If you’d have told me right here that the scoreline would remain unchanged for the rest of the game, I’d have said you were dreaming. The way the game changed in that second 20 minutes it seemed it would only be a matter of time before the Storm would flick the “Go” switch and rack up a big score. The way the Dragons played for parts of the second half didn’t really encourage me either. They were disjointed in attack and, a few times they went to their much-favoured left edge sweep, they didn’t look like crossing the line.

And yet somehow they managed to stop the Storm from doing that too. From somewhere they managed to dredge up some urgency, desperation and a semblance of the defensive might that was a staple early in the season. They spent quite a few tackles defending on their line and, against the number one side, I expected them to crack and let the Storm in for a few easy tries late in the game, but they didn’t.

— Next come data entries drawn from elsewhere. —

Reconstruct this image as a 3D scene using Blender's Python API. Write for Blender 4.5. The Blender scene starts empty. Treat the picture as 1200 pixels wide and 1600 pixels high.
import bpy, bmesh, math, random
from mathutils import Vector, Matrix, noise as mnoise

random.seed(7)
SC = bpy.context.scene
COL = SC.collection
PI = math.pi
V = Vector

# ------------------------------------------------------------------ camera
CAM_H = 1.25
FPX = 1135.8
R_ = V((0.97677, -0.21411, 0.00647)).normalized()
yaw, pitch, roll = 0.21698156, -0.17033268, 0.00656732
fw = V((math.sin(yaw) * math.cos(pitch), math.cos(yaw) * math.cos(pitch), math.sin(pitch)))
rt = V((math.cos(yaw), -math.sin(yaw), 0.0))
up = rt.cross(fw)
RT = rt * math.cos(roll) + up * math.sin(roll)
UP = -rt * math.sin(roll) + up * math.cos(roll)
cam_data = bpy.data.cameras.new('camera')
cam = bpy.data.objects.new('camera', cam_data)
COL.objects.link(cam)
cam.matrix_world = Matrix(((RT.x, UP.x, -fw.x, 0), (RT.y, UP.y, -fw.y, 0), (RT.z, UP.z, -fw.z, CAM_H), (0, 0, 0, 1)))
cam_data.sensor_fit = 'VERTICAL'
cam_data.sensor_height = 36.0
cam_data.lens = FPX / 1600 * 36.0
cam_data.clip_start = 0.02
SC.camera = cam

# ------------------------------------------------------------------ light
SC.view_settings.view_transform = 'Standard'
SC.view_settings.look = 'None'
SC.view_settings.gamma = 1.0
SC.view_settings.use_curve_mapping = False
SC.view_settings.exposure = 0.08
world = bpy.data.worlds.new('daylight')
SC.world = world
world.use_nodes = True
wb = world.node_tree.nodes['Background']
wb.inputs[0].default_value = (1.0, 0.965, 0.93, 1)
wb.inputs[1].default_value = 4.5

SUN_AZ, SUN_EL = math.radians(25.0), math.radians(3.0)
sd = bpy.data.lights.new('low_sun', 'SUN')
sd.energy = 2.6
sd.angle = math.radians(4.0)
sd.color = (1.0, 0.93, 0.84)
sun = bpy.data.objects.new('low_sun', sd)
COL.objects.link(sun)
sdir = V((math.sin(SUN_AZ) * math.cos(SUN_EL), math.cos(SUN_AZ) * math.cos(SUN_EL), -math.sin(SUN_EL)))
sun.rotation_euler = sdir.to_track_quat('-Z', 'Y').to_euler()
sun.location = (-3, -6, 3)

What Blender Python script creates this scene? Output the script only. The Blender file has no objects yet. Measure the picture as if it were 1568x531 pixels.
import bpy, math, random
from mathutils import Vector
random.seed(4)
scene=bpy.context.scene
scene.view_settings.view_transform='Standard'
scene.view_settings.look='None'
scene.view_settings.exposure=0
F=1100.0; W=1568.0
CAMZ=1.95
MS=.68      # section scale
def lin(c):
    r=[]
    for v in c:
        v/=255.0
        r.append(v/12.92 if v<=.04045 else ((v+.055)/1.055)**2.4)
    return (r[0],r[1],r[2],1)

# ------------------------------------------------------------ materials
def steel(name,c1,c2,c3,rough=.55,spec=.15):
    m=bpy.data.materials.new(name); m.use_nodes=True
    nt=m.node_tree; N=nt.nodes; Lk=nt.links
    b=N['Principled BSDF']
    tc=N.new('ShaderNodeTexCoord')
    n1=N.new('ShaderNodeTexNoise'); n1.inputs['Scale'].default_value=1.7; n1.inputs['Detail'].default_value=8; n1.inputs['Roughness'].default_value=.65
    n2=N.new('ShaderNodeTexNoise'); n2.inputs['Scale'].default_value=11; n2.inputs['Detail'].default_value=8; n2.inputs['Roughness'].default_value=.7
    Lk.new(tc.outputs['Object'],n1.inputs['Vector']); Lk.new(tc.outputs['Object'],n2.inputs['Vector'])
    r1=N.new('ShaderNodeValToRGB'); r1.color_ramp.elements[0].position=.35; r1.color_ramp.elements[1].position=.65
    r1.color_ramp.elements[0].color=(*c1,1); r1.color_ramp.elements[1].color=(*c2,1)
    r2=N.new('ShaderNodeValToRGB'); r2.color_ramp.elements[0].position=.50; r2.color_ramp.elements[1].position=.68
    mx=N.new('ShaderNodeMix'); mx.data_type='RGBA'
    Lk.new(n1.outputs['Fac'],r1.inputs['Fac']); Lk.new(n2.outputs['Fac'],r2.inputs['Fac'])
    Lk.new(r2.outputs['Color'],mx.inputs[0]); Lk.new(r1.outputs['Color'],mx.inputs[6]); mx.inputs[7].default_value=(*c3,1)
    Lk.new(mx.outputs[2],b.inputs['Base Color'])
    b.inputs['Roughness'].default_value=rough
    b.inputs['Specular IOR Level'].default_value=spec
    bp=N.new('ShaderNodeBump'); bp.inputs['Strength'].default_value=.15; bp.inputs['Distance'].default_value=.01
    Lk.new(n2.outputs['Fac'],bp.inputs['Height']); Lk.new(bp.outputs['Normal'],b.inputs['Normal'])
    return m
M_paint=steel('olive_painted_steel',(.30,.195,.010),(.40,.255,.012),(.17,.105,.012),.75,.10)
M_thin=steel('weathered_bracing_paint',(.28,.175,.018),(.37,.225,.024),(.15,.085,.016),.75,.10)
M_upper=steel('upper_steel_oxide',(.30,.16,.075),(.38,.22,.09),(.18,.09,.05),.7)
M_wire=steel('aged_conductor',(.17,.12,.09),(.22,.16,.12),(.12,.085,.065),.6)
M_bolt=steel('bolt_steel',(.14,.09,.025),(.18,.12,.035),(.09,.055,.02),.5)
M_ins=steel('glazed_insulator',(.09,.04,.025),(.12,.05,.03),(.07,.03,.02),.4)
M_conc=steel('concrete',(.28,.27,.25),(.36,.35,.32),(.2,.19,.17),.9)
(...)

While a win would have been awesome, a loss with dignity is the next best thing in my book. If you go down but do it fighting and never give up, I can live with that. Besides, we’re the only team this season who has held the Storm to single figures at their home ground. Perhaps we’ve finally turned that corner we’ve been looking for for weeks now. Next weekend against the Warriors is when we’ll find out if that’s true.






  1. Adam Muyt says:

    “While a win would have been awesome, a loss with dignity is the next best thing in my book. If you go down but do it fighting and never give up, I can live with that”.

    I like your attitude Glen, a true supporter of his team. And a great read (especially the bit about the Storm being like the ‘evil Darth’. LOL.